LAMIAT
SABIN in The Independent
Saturday 24 January
2015
Queen Elizabeth II
would be evicted from Buckingham
Palace and moved into a
council house in plans to abolish the monarchy and build more social housing,
as suggested by the Greens leader.
The party would
move the royal family out of the 775-room mega-mansion, complete with tennis
court, lake and heli-pad amid 40 acres of land nestled in the leafy St James’

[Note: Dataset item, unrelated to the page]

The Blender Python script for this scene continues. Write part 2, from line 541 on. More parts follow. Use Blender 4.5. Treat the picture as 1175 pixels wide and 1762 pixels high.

Park area of Westminster .
However there are
no plans that Her Majesty and Prince Philip would be turfed out in the cold,
like the estimated 2,500 people sleeping rough in England alone, as
Green leader Natalie Bennett said she would not be short of potential places to
live.
She said in
an interview with The Times: “I can’t see that the Queen
is ever going to be really poor, but I’m sure we can find a council house for
her — we’re going to build lots more.”
This would mean,
under the Greens’ suggestions, that the Duke and Duchess of Cambridge, Prince George and the unborn baby would also be served an
eviction notice from Kensington
Palace and would have to
shell out for private rent, buy their own house or join the chronically
over-subscribed social housing register.
Ms Bennett said that
the party is planning to expand on the country’s dwindling social housing stock
as “GDP is a lousy tool for progress” compared to people having a “better
quality life”.
The housing crisis
and lack of universally-affordable properties has been attributed to the Tory policy of allowing council and housing association tenants
to buy their homes at heavily discounted prices. It has also been
blamed on foreign investors buying up land for luxury developments while mortgages
and private rents go through the roof.
Ms Bennett also
criticised “parasitical” global companies who do not pay their fair share of
tax by basing their businesses in tax-havens such as the Cayman
Islands , even though they rely on public assets such as roads and
the NHS to make a tidy profit.
The Greens, with
branches in different regions of the UK , plan to “restructure society
with the rich paying their way and multinationals paying taxes” with the top
band of tax increasing to more than the current 50p rate.
Their rising
popularity, as shown by rapidly increasing numbers of memberships, has
catapulted Ms Bennett to being invited to take part in two televised political
debates ahead of the general election on 7 May.
Prime Minister
David Cameron had insisted that he would not take part unless Ms Bennett was
included if Ukip’s Nigel Farage was invited, despite the Greens having announced a total of 43,829 memberships across the UK compared
to the latter’s 41,966 members as of last week.
Ms Bennett said:
“People are really hungry for something different. There is an element of us
being fresh and new, but we are also talking about ideas, optimism and changing
things.”
The Greens also
plan to raise the minimum hourly wage to £10, with a guaranteed £71 a week
universal basic income for all adults, with half of the £280 billion cost of the
policy to come from tax, she indicated, with the rest made up of money already
paid out in benefits like jobseekers’ allowance.
A tax of 1 or 2 per
cent on people worth more than £3 million would also be implemented and the
party suggested that the state could have powers to seize assets from the
wealthy.
She said: “People
say to me that the rich will dodge [the tax], but in some of the countries that
already have it there is a simple rule that says if you haven’t declared
something on your wealth tax, you don't own it.”